Interpreting indemnities

GYM PLC v GYM Offshore Wind Farm (High Court) [2020]

Indemnities seem to be extremely fashionable but, as this case demonstrates, great care needs to be taken with their drafting, particularly given that the courts will look to interpret them restrictively if there is any ambiguity as to their scope

Facts:

The Gwynt y Mor Wind Farm had been developed off the coast of Anglesey. In 2015 the defendants agreed to sell the business of owning, maintaining and operating the electrical link between the wind farm and the National Grid to the claimant. The sale Agreement contained the following indemnity:-

“"If any of the Assets are destroyed or damaged prior to Completion then the [defendants] shall indemnify the [claimant] against the full cost of reinstatement of any Assets affected by Pre-Completion Damage."

The sale Agreement was executed but with a period of one week between contract signature and completion. Completion occurred in February 2015. In March 2015 one of the undersea cables failed and a second one failed in September 2015. The cost of repairs was in the region of £15million.

It seems to have been accepted that the cables had been corroding for many months if not years, probably due to defects during the manufacturing process.

A claim was made based on the indemnity.

The sale Agreement itself went through at least 18 drafts and was 157 pages long. It said that save as expressly provided, risk [in the Assets] would pass to the claimant at Completion.

The defendants warranted that “No defect or damage has been discovered in relation to [the cables] that is reasonably likely to cause material disruption to the offshore transmission system”.

Decision:

Because the defendants raised an argument for the ‘rectification’ of the Agreement, the parties adduced extensive evidence of their pre-contract negotiations during the trial.
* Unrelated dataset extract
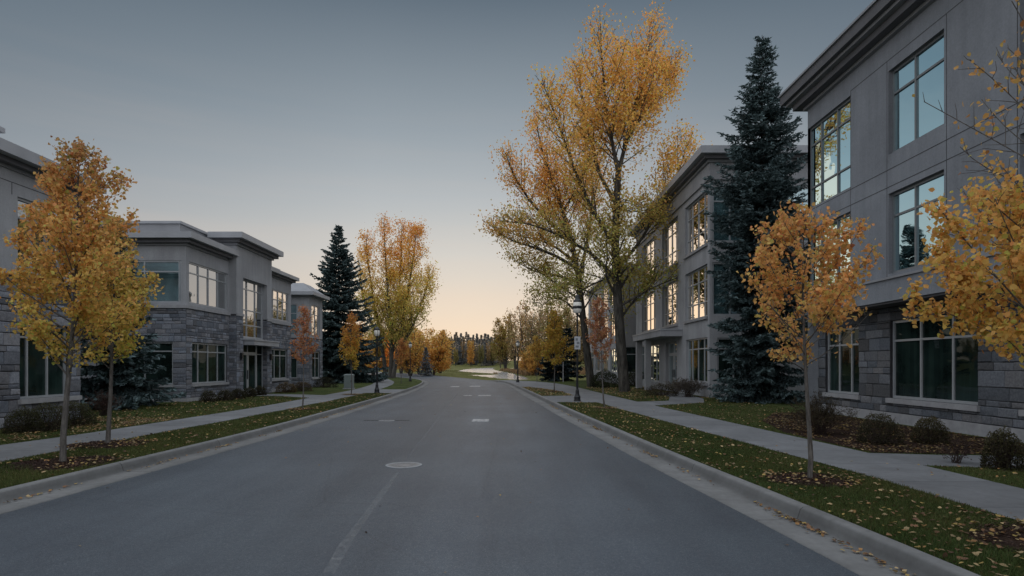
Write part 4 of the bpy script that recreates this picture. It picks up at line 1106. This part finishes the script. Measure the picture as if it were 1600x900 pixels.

The judge said that he had been careful to exclude the evidence of pre-contractual negotiations when considering the proper interpretation of the Agreement since such evidence is strictly inadmissible in relation to questions of interpretation.

The judge concluded that the indemnity related only to damage occurring between the execution of the sale Agreement and Completion. The vendors had given a warranty in relation to the period up to the execution of the sale Agreement and the indemnity covered the period between execution of the sale Agreement and Completion.

The judge acknowledged that the drafting of the indemnity did not set a “starting point” for the period during which any damage would be covered by the indemnity. It merely referred to damage “prior to Completion”, which would in theory cover the historic damage to the cables. However, he said it was important to look at the clause as a whole and interpret it at the point the parties signed the sale Agreement. In particular, he focussed on the tense of the verb in the indemnity.

The fact that the parties had used the word “are” in the indemnity suggested that it was forward-looking and covered only damage that occurred after the sale Agreement was signed. If the parties had intended to cover damage that occurred before the sale Agreement was signed, it was suggested they would have used the formulation: “If any of the Assets have been damaged or destroyed…” In fact, he said, even then the indemnity might not have been clear enough to capture historic damage and it might have needed to refer explicitly to damage occurring “before this Agreement”.

Interestingly, the judge noted that the indemnity appeared in the sale Agreement immediately after the clause dealing with signature and before the clause dealing with completion. This suggested that the indemnity was intended to deal with matters arising between those two events.

Finally, he noted that the sale Agreement contained a warranty by the sellers confirming there had been no damage to any assets (including the cables). He said this warranty would have been “rendered pointless” if the indemnity effectively covered the same ground. He agreed that sometimes an agreement will contain warranties and indemnities that cover similar ground, but that it would be “remarkable” for the parties so carefully to structure and limit a warranty only to neuter it with an all-embracing indemnity.